Il titolo della fotografia potrebbe essere spiegato come un'allusione al modo in cui l'immagine femminile è stata costruita dallo sguardo maschile.
L’iconografia del corpo femminile, nella cultura visiva moderna e contemporanea, funge da superficie trasparente che rispecchia il tessuto sociale e le relazioni di potere, alla base della sua rappresentazione e fruizione. La fotografia, essendo parte integrante dei mass media, promuove le convenzioni legate all'iconografia femminile. Artisti contemporanei come Jeff Wall, volti a distanziare il proprio lavoro dai prodotti visivi della cultura di massa, hanno cercato di svelare i meccanismi di formazione di un'immagine, provocando allo stesso tempo la disposizione critica dello spettatore.

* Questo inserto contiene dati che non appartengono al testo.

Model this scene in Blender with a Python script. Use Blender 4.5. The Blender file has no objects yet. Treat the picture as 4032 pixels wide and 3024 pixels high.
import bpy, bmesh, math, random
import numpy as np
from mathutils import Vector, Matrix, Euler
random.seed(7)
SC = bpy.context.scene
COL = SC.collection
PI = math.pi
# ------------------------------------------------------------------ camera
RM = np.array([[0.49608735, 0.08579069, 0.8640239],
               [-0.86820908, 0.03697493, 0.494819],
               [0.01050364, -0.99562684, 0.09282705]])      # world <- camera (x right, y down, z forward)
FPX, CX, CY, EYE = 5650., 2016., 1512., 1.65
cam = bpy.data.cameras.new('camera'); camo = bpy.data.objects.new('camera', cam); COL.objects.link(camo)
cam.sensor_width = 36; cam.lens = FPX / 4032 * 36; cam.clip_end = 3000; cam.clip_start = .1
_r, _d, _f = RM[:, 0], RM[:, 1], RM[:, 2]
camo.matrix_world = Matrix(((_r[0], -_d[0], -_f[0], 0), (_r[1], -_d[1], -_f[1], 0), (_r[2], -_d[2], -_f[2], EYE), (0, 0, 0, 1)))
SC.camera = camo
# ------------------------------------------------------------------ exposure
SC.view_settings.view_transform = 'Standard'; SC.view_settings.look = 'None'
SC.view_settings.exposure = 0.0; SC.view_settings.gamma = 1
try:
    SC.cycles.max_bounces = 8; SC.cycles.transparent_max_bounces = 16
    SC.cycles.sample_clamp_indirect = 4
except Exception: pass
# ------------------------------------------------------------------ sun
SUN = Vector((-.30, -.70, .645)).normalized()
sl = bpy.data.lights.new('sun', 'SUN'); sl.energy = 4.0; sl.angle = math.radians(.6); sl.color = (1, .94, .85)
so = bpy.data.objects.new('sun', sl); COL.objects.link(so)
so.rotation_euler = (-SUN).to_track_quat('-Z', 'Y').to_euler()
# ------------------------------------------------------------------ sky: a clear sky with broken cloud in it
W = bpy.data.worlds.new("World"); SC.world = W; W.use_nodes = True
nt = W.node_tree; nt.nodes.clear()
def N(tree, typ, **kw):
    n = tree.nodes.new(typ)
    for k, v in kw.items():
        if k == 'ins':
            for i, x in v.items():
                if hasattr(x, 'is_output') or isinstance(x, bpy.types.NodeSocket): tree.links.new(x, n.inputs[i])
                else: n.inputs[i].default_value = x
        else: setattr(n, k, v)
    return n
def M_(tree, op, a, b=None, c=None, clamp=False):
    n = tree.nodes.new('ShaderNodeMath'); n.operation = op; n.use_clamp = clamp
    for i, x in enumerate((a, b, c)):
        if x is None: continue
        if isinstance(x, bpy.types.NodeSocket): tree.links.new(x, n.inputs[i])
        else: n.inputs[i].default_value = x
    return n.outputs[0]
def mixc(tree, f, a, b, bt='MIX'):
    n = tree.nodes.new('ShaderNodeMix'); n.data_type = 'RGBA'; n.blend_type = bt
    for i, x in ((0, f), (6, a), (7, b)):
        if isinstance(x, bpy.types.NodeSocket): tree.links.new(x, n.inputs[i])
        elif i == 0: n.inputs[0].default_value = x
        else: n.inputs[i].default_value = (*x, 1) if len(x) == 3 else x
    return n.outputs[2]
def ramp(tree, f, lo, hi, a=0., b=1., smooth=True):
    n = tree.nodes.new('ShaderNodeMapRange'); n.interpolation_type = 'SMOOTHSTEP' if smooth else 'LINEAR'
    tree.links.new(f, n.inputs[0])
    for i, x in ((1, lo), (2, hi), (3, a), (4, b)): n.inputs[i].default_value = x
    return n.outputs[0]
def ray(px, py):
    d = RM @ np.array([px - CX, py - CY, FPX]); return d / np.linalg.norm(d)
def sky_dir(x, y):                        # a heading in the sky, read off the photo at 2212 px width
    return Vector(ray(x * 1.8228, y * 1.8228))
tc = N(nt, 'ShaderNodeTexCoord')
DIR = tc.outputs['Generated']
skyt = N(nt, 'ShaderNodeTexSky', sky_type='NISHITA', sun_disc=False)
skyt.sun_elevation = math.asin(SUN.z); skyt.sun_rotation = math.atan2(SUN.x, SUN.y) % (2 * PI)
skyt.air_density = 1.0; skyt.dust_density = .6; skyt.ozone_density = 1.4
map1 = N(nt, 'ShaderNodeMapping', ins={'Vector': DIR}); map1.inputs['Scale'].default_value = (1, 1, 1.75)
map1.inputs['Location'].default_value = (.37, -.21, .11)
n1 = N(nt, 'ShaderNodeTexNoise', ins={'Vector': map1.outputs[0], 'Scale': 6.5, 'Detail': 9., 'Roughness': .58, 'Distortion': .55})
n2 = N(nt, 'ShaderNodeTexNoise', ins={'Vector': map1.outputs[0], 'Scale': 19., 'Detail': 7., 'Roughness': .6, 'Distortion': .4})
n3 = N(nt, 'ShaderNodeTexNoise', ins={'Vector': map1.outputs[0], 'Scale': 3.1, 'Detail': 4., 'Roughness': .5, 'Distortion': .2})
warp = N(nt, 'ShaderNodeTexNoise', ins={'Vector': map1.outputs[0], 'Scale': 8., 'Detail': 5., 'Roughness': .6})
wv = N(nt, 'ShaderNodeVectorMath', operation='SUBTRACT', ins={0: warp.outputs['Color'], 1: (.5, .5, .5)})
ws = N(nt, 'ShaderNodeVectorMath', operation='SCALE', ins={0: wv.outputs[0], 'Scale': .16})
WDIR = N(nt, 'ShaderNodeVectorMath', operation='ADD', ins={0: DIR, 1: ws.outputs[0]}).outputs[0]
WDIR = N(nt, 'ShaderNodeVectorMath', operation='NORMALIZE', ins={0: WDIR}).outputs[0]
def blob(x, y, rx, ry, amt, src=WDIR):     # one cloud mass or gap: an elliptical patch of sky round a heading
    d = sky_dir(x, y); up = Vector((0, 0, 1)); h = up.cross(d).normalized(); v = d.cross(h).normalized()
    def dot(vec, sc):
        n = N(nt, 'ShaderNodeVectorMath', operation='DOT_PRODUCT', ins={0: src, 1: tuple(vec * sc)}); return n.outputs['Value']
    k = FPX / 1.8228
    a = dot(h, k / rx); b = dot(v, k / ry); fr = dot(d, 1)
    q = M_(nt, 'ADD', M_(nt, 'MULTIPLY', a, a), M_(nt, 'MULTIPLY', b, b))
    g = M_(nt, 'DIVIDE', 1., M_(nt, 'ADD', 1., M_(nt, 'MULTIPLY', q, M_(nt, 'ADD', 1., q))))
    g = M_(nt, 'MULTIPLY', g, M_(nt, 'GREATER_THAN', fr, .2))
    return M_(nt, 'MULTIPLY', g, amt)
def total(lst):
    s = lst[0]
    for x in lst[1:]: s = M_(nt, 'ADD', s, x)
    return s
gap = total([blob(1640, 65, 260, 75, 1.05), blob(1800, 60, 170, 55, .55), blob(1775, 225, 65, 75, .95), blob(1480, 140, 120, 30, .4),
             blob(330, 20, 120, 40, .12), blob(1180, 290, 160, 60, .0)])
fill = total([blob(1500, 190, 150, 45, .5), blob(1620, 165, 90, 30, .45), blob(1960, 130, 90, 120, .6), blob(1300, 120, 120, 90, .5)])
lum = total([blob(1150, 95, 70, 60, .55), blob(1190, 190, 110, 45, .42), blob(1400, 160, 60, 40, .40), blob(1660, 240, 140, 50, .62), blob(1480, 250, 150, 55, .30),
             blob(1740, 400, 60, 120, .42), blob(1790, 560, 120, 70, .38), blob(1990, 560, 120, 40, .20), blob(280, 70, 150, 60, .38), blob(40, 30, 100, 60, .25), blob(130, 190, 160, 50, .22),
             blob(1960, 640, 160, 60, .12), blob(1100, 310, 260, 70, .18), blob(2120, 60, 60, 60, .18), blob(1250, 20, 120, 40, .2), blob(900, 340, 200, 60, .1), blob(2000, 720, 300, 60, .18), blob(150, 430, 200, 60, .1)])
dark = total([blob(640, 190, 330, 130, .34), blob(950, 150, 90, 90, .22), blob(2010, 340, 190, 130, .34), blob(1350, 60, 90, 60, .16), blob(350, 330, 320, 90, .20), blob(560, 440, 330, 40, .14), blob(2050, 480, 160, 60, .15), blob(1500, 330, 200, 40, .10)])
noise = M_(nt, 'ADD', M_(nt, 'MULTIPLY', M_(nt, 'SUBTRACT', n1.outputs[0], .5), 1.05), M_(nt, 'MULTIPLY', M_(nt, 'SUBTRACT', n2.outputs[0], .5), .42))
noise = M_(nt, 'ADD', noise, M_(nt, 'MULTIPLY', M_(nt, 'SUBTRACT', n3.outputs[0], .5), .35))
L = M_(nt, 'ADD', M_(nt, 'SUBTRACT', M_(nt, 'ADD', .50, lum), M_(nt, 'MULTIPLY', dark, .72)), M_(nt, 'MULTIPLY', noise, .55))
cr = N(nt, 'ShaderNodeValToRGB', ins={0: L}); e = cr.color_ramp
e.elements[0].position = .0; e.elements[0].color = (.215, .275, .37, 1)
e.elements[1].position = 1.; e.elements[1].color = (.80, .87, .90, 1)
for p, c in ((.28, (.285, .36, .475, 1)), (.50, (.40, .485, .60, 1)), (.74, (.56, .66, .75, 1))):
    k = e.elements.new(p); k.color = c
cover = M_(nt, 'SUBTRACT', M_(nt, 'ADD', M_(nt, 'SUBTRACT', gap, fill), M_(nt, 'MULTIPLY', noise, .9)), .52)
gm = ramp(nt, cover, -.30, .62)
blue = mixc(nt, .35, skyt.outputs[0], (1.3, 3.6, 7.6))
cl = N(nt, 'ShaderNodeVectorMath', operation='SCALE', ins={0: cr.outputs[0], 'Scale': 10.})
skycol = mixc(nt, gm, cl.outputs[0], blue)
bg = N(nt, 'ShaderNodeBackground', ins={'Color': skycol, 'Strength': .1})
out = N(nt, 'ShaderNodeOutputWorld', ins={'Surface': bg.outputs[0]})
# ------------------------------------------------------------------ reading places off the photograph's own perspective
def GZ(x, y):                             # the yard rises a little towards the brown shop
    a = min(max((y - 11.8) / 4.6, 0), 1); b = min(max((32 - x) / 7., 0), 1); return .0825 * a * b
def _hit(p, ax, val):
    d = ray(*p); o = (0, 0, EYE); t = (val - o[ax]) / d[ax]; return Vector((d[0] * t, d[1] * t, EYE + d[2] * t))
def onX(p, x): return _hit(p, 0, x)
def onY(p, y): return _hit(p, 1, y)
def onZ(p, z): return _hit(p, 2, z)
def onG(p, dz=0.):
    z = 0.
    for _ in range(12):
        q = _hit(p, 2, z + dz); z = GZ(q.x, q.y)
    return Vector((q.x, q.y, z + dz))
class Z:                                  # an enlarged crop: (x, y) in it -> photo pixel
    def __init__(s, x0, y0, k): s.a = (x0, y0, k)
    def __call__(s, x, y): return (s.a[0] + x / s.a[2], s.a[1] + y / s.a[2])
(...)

Una serie di 'sguardi' ('desideri') rimbalza all'infinito tra le tre figure reali (collocate al di qua della scena) e le loro immagini allo specchio. Lo spazio dell’immagine è diviso in tre sezioni e le figure che occupano ciascuna sezione sono separate da due aste verticali. Nonostante l'illusione che gli occhi della donna (in carne e ossa) incontrino i nostri, il suo sguardo è diretto verso il riflesso speculare della camera, mentre l’artista rivolge il proprio all’immagine della donna, che invece sembra ignorarlo del tutto: esiste quindi una triangolazione libidica apparente indipendente dallo spettatore.

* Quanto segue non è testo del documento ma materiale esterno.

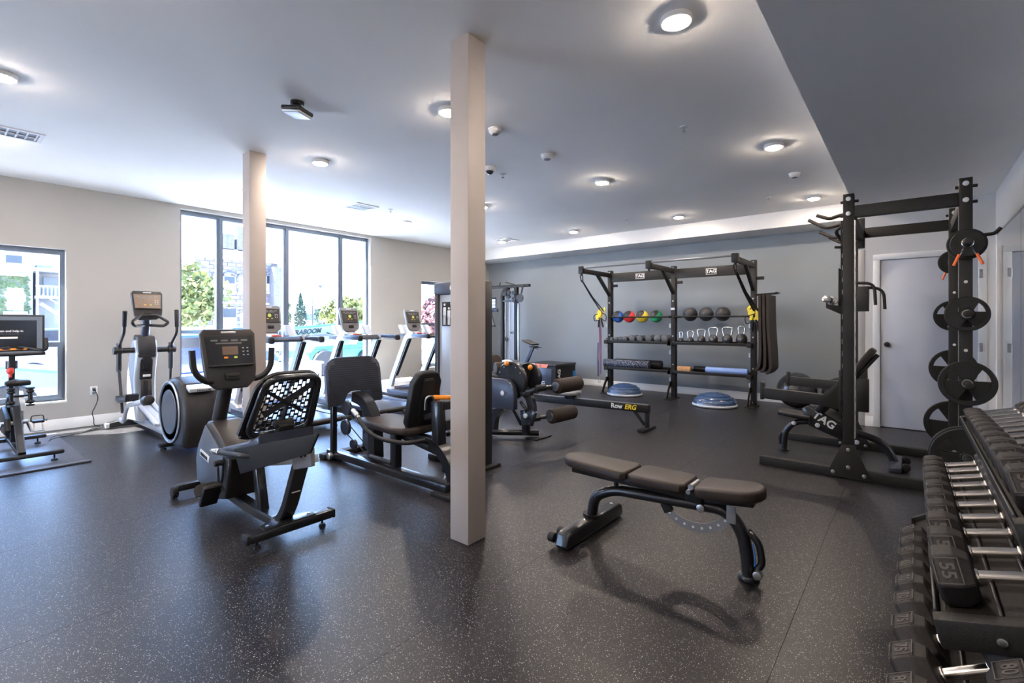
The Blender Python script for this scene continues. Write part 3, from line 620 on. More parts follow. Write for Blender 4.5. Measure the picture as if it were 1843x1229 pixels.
# ---------------------------------------------------------------- leg press with its weight tower
t = thing('leg_press_machine', 'black seated leg press with ribbed foot plate, orange lever and weight tower', 'leg press', (-3.5, 2.65, 0))
cy = 2.68
obj('base_beam', MB().bar((-4.45, 2.60, .055), (-2.74, 2.60, .055), .10, .07, .012), M['frame'], t)
obj('rear_foot', MB().box(-2.86, -2.62, 2.50, 2.80, 0, .03, .008), M['black'], t)
obj('front_foot', MB().box(-4.50, -4.40, 2.5, 3.0, .0, .05, .01), M['rubber'], t)
for y in (2.53, 2.97): obj('pivot_cap', MB().cyl((-4.33, y-.03, .045), (-4.33, y+.03, .045), .032, n=18, bev=.005), M['steel'], t)
for y, x in ((2.56, -4.33), (2.94, -4.36)): obj('pulley_post', MB().bar((x, y, .05), (x, y, .62), .05, .05, .006), M['frame'], t)
for x, y, z, r in ((-4.26, 2.66, .50, .075), (-4.28, 2.66, .31, .075), (-3.95, 2.70, .22, .085), (-3.90, 2.70, .06+.03, .06), (-4.30, 2.76, .12, .05)):
    obj('pulley', MB().lathe([(.012, -.018), (r*.9, -.018), (r, -.012), (r*.93, 0), (r, .012), (r*.9, .018), (.012, .018)], (x, y, z), 'y', 28), M['slate'], t)
for p, q in (((-4.22, 2.64, .56), (-3.98, 2.60, .46)), ((-4.22, 2.66, .43), (-3.95, 2.70, .30)), ((-4.24, 2.66, .35), (-3.98, 2.70, .16)), ((-4.25, 2.66, .24), (-3.92, 2.70, .06))):
    obj('cable', MB().cyl(p, q, .005, n=8), M['black'], t)
pl = [(-.28, -.215), (-.30, -.195), (-.30, .10), (-.29, .155), (-.265, .195), (-.225, .222), (-.17, .235), (.17, .235), (.225, .222), (.265, .195), (.29, .155), (.30, .10), (.30, -.195), (.28, -.215), (.16, -.215), (.125, -.19), (.09, -.12), (.05, -.095), (-.05, -.095), (-.09, -.12), (-.125, -.19), (-.16, -.215)]
Mp = Matrix.Translation((-4.12, 2.66, .775)) @ Matrix.Rotation(RAD(-8), 4, 'Y')
fp = obj('foot_plate', MB().prism([(a, b) for a, b in pl], 'x', -.03, .0, .008, 2, M=Mp), M['slate'], t)
rb = MB()
for i in range(21):
    z = -.185 + i*.02; segs = [(-.27, .27)] if z > -.10 else [(-.28, -.17), (.17, .28)]
    if z > .12: segs = [(-.25, .25)]
    if z > .17: segs = [(-.2, .2)]
    for a, b in segs: rb.box(0, .003, a, b, z-.006, z+.006, M=Mp)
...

Questa triangolazione asimmetrica ha suggerito un’interpretazione femminista di questa fotografia. Nelle rappresentazioni cinematografiche, l’immagine della donna è riservata al voyeurismo maschile, incarnante l’inconscio del patriarcato. Ma, se il cinema è un’immagine per uomini, la fotografia di Wall è un’immagine per le donne. Secondo questa interpretazione, Wall sfida le dinamiche del voyeurismo patriarcale: l'artista guarda indirettamente il "soggetto" femminile attraverso il riflesso dello specchio, piuttosto che la donna reale nello spazio "reale". Inoltre il suo sguardo non è ricambiato; piuttosto, attraverso l'immagine speculare, la donna restituisce costantemente lo sguardo alla macchina fotografica. Il contegno della donna è calmo e il suo atteggiamento è sicuro. Il suo sguardo è franco e diretto. E’ lei sia il soggetto che lo spettatore della scena: l'occhio che vede, ed è visto.